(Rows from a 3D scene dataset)
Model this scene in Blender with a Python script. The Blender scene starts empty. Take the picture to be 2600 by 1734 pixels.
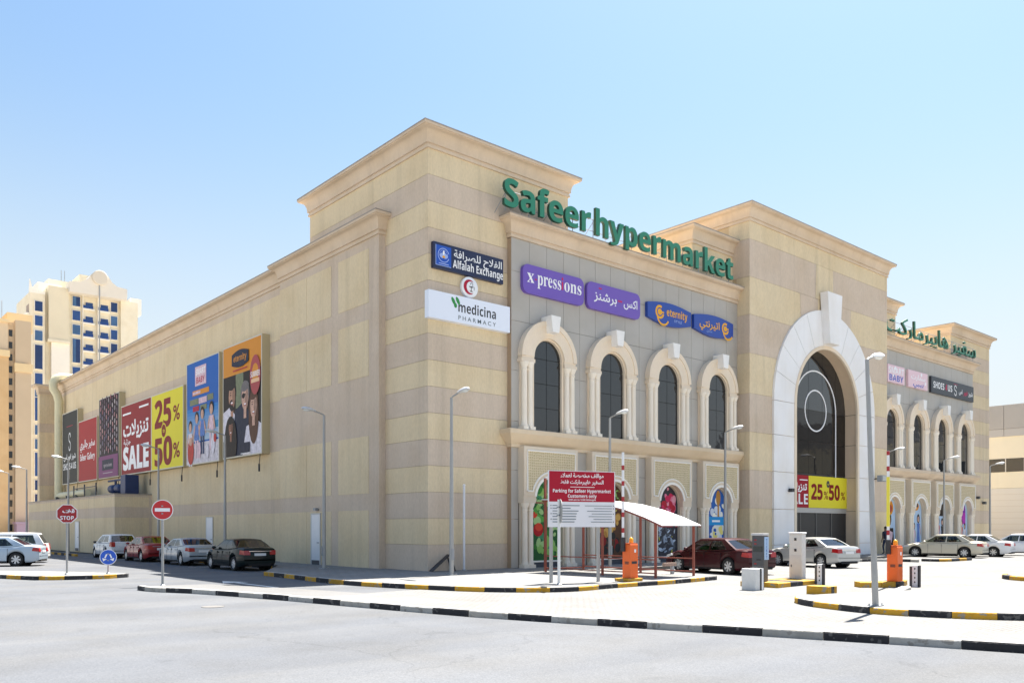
import bpy, bmesh, math, random
from mathutils import Vector, Matrix
random.seed(11)
SC = bpy.context.scene
COL = SC.collection
R = math.radians

# ------------------------------------------------------------------ camera, sky, sun, exposure
CAM = (-19.12, -27.17, 1.70)
TH = R(49.17)
cd = bpy.data.cameras.new('camera'); cam = bpy.data.objects.new('camera', cd); COL.objects.link(cam)
cam.location = CAM; cam.rotation_euler = (R(90), 0, TH - R(90))
cd.sensor_width = 36; cd.lens = 2139 / 2600 * 36; cd.shift_y = 473 / 2600; cd.clip_end = 6000; cd.clip_start = .1
SC.camera = cam
SUN = Vector((.43, .13, 1.0)).normalized()
wd = bpy.data.worlds.new('World'); SC.world = wd; wd.use_nodes = True
nt = wd.node_tree; bg = nt.nodes['Background']
sky = nt.nodes.new('ShaderNodeTexSky'); sky.sky_type = 'NISHITA'; sky.sun_disc = False
sky.sun_elevation = math.asin(SUN.z); sky.sun_rotation = math.atan2(SUN.x, SUN.y)
sky.air_density = 2.0; sky.dust_density = 2.0; sky.ozone_density = 9.0; sky.altitude = 0
# dusty air whitening the sky evenly all round towards the horizon
geo = nt.nodes.new('ShaderNodeTexCoord'); sep = nt.nodes.new('ShaderNodeSeparateXYZ'); nt.links.new(geo.outputs['Generated'], sep.inputs[0])
hz = nt.nodes.new('ShaderNodeMapRange'); hz.interpolation_type = 'SMOOTHERSTEP'; hz.inputs[1].default_value = .54; hz.inputs[2].default_value = .0; hz.inputs[3].default_value = 0.; hz.inputs[4].default_value = .88
nt.links.new(sep.outputs[2], hz.inputs[0])
hm = nt.nodes.new('ShaderNodeMix'); hm.data_type = 'RGBA'; hm.inputs[7].default_value = (5.3, 5.6, 5.9, 1)
nt.links.new(hz.outputs[0], hm.inputs[0]); nt.links.new(sky.outputs[0], hm.inputs[6])
nt.links.new(hm.outputs[2], bg.inputs[0]); bg.inputs[1].default_value = .0515
sl = bpy.data.lights.new('sun', 'SUN'); so = bpy.data.objects.new('sun', sl); COL.objects.link(so)
sl.energy = 5.0; sl.angle = R(.5); sl.color = (1, .95, .87)
so.rotation_euler = (-SUN).to_track_quat('-Z', 'Y').to_euler(); so.location = (20, 10, 60)
vs = SC.view_settings; vs.view_transform = 'Standard'; vs.look = 'None'; vs.gamma = 1.0; vs.exposure = 1.72
vs.use_curve_mapping = False
SC.cycles.max_bounces = 8; SC.cycles.diffuse_bounces = 5; SC.cycles.transparent_max_bounces = 10

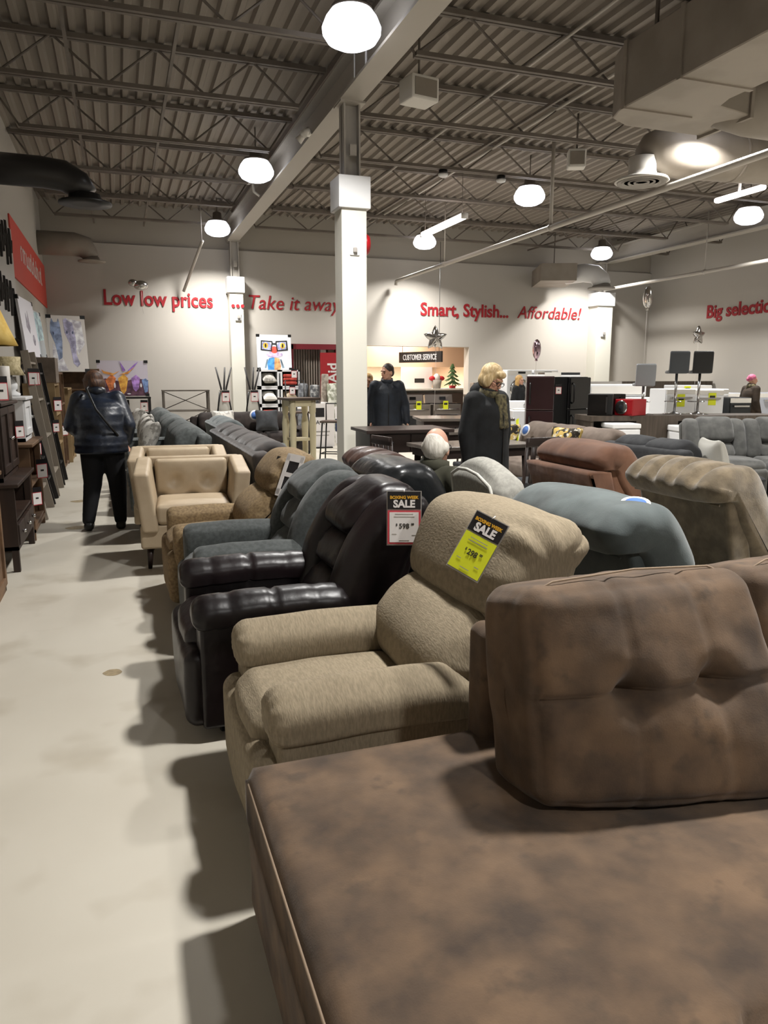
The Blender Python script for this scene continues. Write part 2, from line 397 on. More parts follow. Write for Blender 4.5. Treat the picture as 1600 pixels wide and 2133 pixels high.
t=T('round_duct','black round duct coming out of the left wall high up','duct',(0,0,0))
b=BM();tube(b,[(-1.42,8.6,3.58),(-.6,8.6,3.57),(-.4,8.6,3.55),(-.27,8.6,3.48),(-.22,8.6,3.38)],[.15,.15,.15,.145,.14],18);O('duct_body',b,mat('black_duct','#232222',.35,spec=.6),t)
b=BM();lathe(b,[(.15,.08),(.17,.02),(.26,0),(.26,-.02),(.12,-.02)],c=(-.21,8.6,3.31),n=20);O('diffuser',b,m_dark,t)
t=T('round_duct','far beige round duct on the left wall near the corner, with flat diffuser','duct',(0,0,0))
b=BM();tube(b,[(-1.42,17.6,4.3),(-.7,17.6,4.3),(-.5,17.6,4.25),(-.42,17.6,4.12),(-.4,17.6,4.05)],[.24,.24,.23,.18,.16],18);O('duct_body',b,m_duct,t)
b=BM();lathe(b,[(.15,.08),(.17,.02),(.28,0),(.28,-.02),(.12,-.02)],c=(-.38,17.6,3.98),n=20);O('diffuser',b,m_duct,t)
def junction(lab,c,s,rz=0): 
    t=T('speaker_box',lab,'box',c,rz,group='boxes under the roof')
    O('box_shell',bx((0,0,0),s,bevel=.02),m_offw,t,False);O('bracket',cyl(BM(),(0,0,s[2]/2),(0,0,5.42-c[2]),.015,n=6),m_steel,t);O('grille',bx((0,-s[1]/2-.005,0),(s[0]*.8,.01,s[2]*.7)),m_duct,t,False)
junction('square beige box under the deck right of the beam, nearest of the two',(3.43,8.5,4.75),(.36,.3,.26),10)
junction('white box under the deck left of the round duct diffuser',(6.6,10.1,4.72),(.26,.2,.26),-25)
for lab,c in (('small white smoke detector on a joist above the middle row lamp',(6.2,11.69,4.775)),('small smoke detector with dark base beside the conduit, farther left',(5.15,11.69,4.775))):
    t=T('smoke_detector',lab,'detector',c,group='smoke detectors');O('base',cyl(BM(),(0,0,0),(0,0,.06),.07,n=14),m_dark,t);b=BM();lathe(b,[(.03,-.05),(.07,-.035),(.085,0)],n=16);O('dome',b,m_white,t)
t=T('security_camera','white dome security camera on a bracket on the main beam','camera',(2.47,13.9,4.78))
O('bracket',tube(BM(),[(.1,0,-.06),(0,0,0),(-.02,0,.16),(-.08,0,.2)],.025,8),m_offw,t);O('dome',ell(BM(),(-.1,0,.17),(.07,.07,.06)),m_white,t)
t=T('emergency_light','twin-head emergency light on the side of the main beam','light',(2.55,10.2,4.70))
O('bracket',bx((0,0,0),(.06,.12,.05)),m_offw,t)
for y in (-.11,.11): O('lamp_head',cyl(BM(),(-.02,y,.02),(-.1,y*1.4,-.06),.03,.055,12),m_offw,t)
t=T('strobe_light','white fire strobe on the front of the main column','alarm',(2.74,8.795,3.05))
O('back_plate',bx((0,0,0),(.12,.03,.16),bevel=.01),m_white,t,False);O('strobe_lens',bx((.0,-.03,-.02),(.05,.03,.06),bevel=.01),m_grey,t,False)
t=T('alarm_bell','red round fire bell on the right side of the main column','alarm',(2.90,8.98,3.13))
b=BM();M=xf((0,0,0),(0,90,0));lathe(b,[(.13,0),(.135,.03),(.11,.07),(.04,.09)],n=20,M=M);O('gong',b,mat('bell_red','#b01822',.35),t)
for lab,c in (('white strobe on the left wall column below the dots',(2.76,18.15,2.95)),('small white strobe on the wide right wall column',(12.92,18.06,2.75))):
    t=T('strobe_light',lab,'alarm',c);O('back_plate',bx((0,0,0),(.14,.03,.18),bevel=.01),m_white,t,False);O('strobe_lens',bx((.01,-.03,0),(.06,.03,.07)),m_grey,t,False)
for y,r in ((7.9,.012),(8.3,.008)):
    t=T('hanging_cable','thin white cable dropping beside the nearest lamp onto the beam' if y<8 else 'thinner white cable left of the one by the nearest lamp','cable',(2.6,y,5.1));O('cable',cyl(BM(),(0,0,.32),(0,0,-.39),r,n=6),m_white,t)
fl=bpy.data.objects['floor']
for sx_,sy_,r_ in ((-.12,3.99,.05),(-.5,8.2,.11),(-.55,10.0,.11)):
    b=BM();q=[b.verts.new((sx_+r_*math.cos(a)*(1+.25*nz((math.cos(a),math.sin(a),sx_),1.3)),sy_+r_*.9*math.sin(a)*(1+.25*nz((math.cos(a),math.sin(a),sy_),1.3)),.0008)) for a in [2*PI*i/20 for i in range(20)]];b.faces.new(q)
    O('floor_stain',b,mat('rust_stain','#9a8a6c',.6,c2='#85765c',ns=30),fl,False)
# ================= WALL LETTERING =================
m_letter=mat('letter_red','#9a1b24',.6)
def wl(name,body,size,loc,rot,label,bold=0,shear=0,sx=1):
    o=text(body,size,m_letter,None,loc,rot,.01,bold,shear,name='wall_lettering',sx=sx);tag(o,label,'sign');return o
wl('l','Low low prices',.47,(-.22,18.488,3.17),(90,0,0),'red bold wall lettering reading Low low prices',.009,sx=.84)
wl('l','...',.5,(2.6,18.155,3.17),(90,0,0),'three red dots on the wall column after prices',.012)
wl('l','Take it away',.47,(3.02,18.488,3.17),(90,0,0),'red slanted wall lettering reading Take it away',0,.22,sx=.97)
wl('l','Smart, Stylish...',.46,(7.55,18.488,3.14),(90,0,0),'red bold wall lettering reading Smart, Stylish',.009,sx=.93)
wl('l','Affordable!',.46,(10.42,18.488,3.14),(90,0,0),'red slanted wall lettering reading Affordable!',0,.22,sx=.97)
wl('l','Big selection',.46,(14.79,16.2,3.08),(90,0,-90),'red bold lettering reading Big selection on the right wall',.011)
# red banner panel on the left wall, with illegible white strokes
t=T('wall_banner','red banner with white writing along the left wall, below the ceiling','sign',(XL+.012,15.7,3.45))
O('panel',bx((0,0,.05),(.02,5.7,.9)),m_banner,t,False)
rng=random.Random(4);b=BM();y=-1.7
while y<1.9:
    h=rng.choice((.2,.24,.34));box(b,(.013,y,-.02+h/2),(.004,.07,h));box(b,(.013,y+.08,.0+(.2 if rng.random()<.5 else 0)),(.004,.12,.05));y+=rng.choice((.2,.22,.3))
O('lettering',b,m_card,t,False)
t=T('wall_banner','pale wall panel with big black scrawled writing at left edge','sign',(XL+.02,10.8,2.75))
O('panel',bx((0,0,.15),(.03,3.95,1.6)),mat('pale_panel','#bdb9b4',.8),t,False)
b=BM();y=-2.0
for row,z in ((0,.45),(1,-.25)):
    y=-1.9
    while y<1.7:
        h=rng.uniform(.25,.5);tube(b,[(.022,y,z+rng.uniform(-.1,.05)),(.022,y+.06,z+h),(.022,y+.16,z+rng.uniform(0,.15)),(.022,y+.22,z+h*.7)],.028,5);y+=rng.uniform(.26,.36)
O('lettering',b,m_ink,t,False)
# ================= UPHOLSTERED SEATING =================
f_suede=mat('brown_suede','#3d3025',.85,c2='#6a543f',ns=7,nd=9,lo=.32,hi=.7,bs=220,bd=.0006,bs2=6,bd2=.012,sheen=.08,c3='#4a3b2d',ns3=13)
f_beige=mat('beige_chenille','#7d715d',.9,c2='#8f826c',ns=150,nd=5,lo=.35,hi=.65,bs=260,bd=.002,bs2=5,bd2=.008,stretch=(.25,1,.25))
f_tan=mat('tan_chenille','#6d5a41',.9,c2='#8a7555',ns=60,lo=.35,hi=.65,bs=150,bd=.001,bs2=5,bd2=.01)
f_leath=mat('burgundy_leather','#0f0a0b',.36,c2='#180f11',ns=3,bs=90,bd=.0003,bs2=9,bd2=.006,spec=.4)
f_grey=mat('slate_fabric','#363a39',.85,c2='#434746',ns=40,bs=180,bd=.0008,bs2=5,bd2=.01,sheen=.15)
f_gblue=mat('bluegrey_microfibre','#3d4444',.8,c2='#525b5b',ns=6,nd=6,lo=.35,hi=.65,bs=160,bd=.0006,bs2=5,bd2=.012,sheen=.2)
f_rust=mat('rust_microfibre','#5a3b29',.8,c2='#6d4a34',ns=5,bs=150,bd=.0006,bs2=6,bd2=.012,sheen=.15)
f_olive=mat('olive_brown_plush','#544938',.9,c2='#6d604c',ns=12,nd=6,bs=120,bd=.0012,bs2=6,bd2=.012,sheen=.3)
f_blackl=mat('black_leather','#17191b',.3,bs=90,bd=.0005,bs2=8,bd2=.008,spec=.6)
f_brownl=mat('brown_leather','#3d2b25',.4,c2='#4a352d',ns=6,bs2=8,bd2=.008)
f_lgrey=mat('light_grey_fabric','#8d8b84',.9,c2='#9c9a92',ns=50,bs=150,bd=.0008)
f_lpipe=mat('light_grey_piping','#b6b4ac',.8)
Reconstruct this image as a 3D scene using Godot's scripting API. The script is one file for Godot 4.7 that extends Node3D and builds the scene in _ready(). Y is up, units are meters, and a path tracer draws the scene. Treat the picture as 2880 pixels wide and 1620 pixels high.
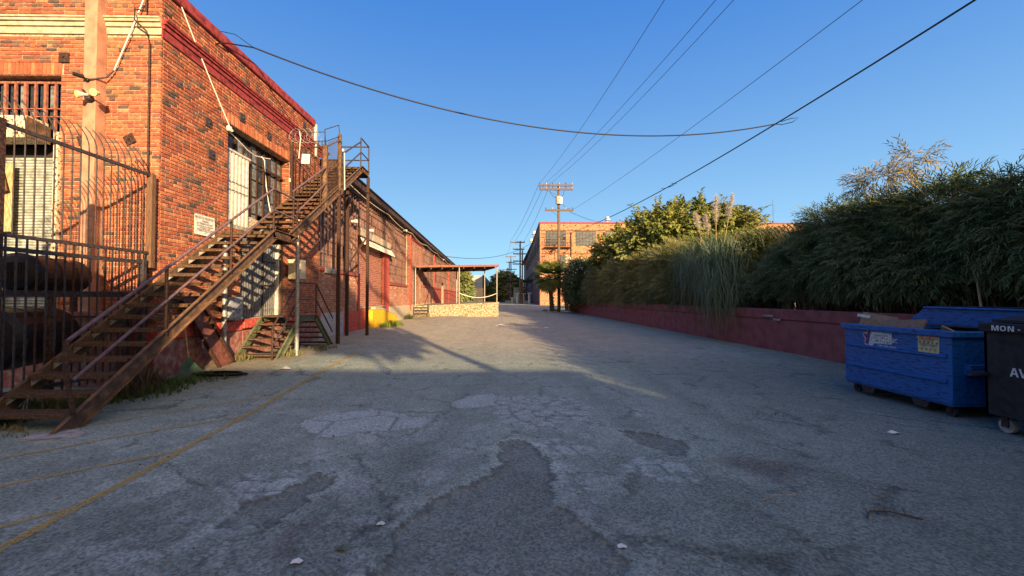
extends Node3D
# World: x right, y up, the alley runs towards -z. P(x, y, d) is a point d metres up the alley from the viewpoint.

var M := {}
var T := {}
var used := {}
var rng := RandomNumberGenerator.new()
var nz := FastNoiseLite.new()
var nz2 := FastNoiseLite.new()
var cracks := FastNoiseLite.new()
var unit: ArrayMesh
const CAMY := 1.6

func _ready() -> void:
	rng.seed = 7
	# ---- camera, sky, sun, exposure
	var cam := Camera3D.new(); cam.name = "camera"; cam.fov = 68.04; cam.near = 0.05; cam.far = 3000.0
	add_child(cam); cam.position = Vector3(0, CAMY, 0); cam.rotation_degrees = Vector3(1.337, -0.955, 0); cam.current = true
	var env := Environment.new()
	env.background_mode = Environment.BG_SKY
	env.tonemap_mode = Environment.TONE_MAPPER_LINEAR
	env.tonemap_exposure = 2.7
	env.sdfgi_enabled = true; env.ssao_enabled = true; env.ssil_enabled = true
	var sky := Sky.new(); var psm := ProceduralSkyMaterial.new()
	psm.sky_top_color = Color(0.122, 0.40, 0.735); psm.sky_horizon_color = Color(0.65, 0.845, 0.935); psm.sky_curve = 0.23
	psm.ground_horizon_color = Color(0.62, 0.66, 0.68); psm.ground_bottom_color = Color(0.35, 0.35, 0.36)
	psm.sun_angle_max = 90.0; psm.sun_curve = 0.8
	sky.sky_material = psm; env.sky = sky
	env.background_energy_multiplier = 0.50
	var we := WorldEnvironment.new(); we.name = "world_environment"; we.environment = env; add_child(we)
	var sun := DirectionalLight3D.new(); sun.name = "sun"; sun.light_energy = 1.6; sun.light_color = Color(1.0, 0.85, 0.66); sun.light_angular_distance = 0.55
	sun.shadow_enabled = true; sun.sky_mode = DirectionalLight3D.SKY_MODE_LIGHT_AND_SKY
	add_child(sun); sun.look_at_from_position(Vector3(0.45, 0.262, 1.0) * 50.0, Vector3.ZERO)
	nz.seed = 3; nz.frequency = 1.0; nz.fractal_octaves = 4
	cracks.noise_type = FastNoiseLite.TYPE_CELLULAR; cracks.cellular_return_type = FastNoiseLite.RETURN_DISTANCE2_SUB; cracks.frequency = 1.0; cracks.fractal_type = FastNoiseLite.FRACTAL_NONE; cracks.seed = 9
	nz2.seed = 11; nz2.frequency = 1.0; nz2.fractal_octaves = 2
	materials()
	build_ground()
	build_brick_building()
	build_long_warehouse()
	build_far_buildings()
	build_stairs()
	build_fence()
	build_left_things()
	build_dock()
	build_wall_right()
	build_poles()
	build_plants()
	build_dumpsters()
	build_ground_things()

# ---------------------------------------------------------------- helpers
func P(x: float, y: float, d: float) -> Vector3:
	return Vector3(x, y, -d)

func lin(r: float, g: float, b: float) -> Color:
	return Color(r, g, b).linear_to_srgb()

func sm(a: float, b: float, x: float) -> float:
	var t := clampf((x - a) / (b - a), 0.0, 1.0)
	return t * t * (3.0 - 2.0 * t)

func numbered(parent: Node, called: String) -> String:
	var key := str(parent.get_instance_id()) + called
	var n: int = used.get(key, 0)
	used[key] = n + 1
	return called if n == 0 else "%s_%03d" % [called, n]

func gpos(n: Node) -> Vector3:
	var p := Vector3.ZERO
	while n != self and n is Node3D:
		p += (n as Node3D).position
		n = n.get_parent()
	return p

func thing(called: String, label: String, category: String, at: Vector3, group := "") -> Node3D:
	var o := Node3D.new(); o.name = numbered(self, called); add_child(o); o.position = at
	tag(o, label, category, group)
	return o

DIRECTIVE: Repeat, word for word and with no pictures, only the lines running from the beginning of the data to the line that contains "R = math.radians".

FULL SOLUTION:
Model this scene in Blender with a Python script. The Blender scene starts empty. Take the picture to be 2600 by 1734 pixels.
import bpy, bmesh, math, random
from mathutils import Vector, Matrix
random.seed(11)
SC = bpy.context.scene
COL = SC.collection
R = math.radians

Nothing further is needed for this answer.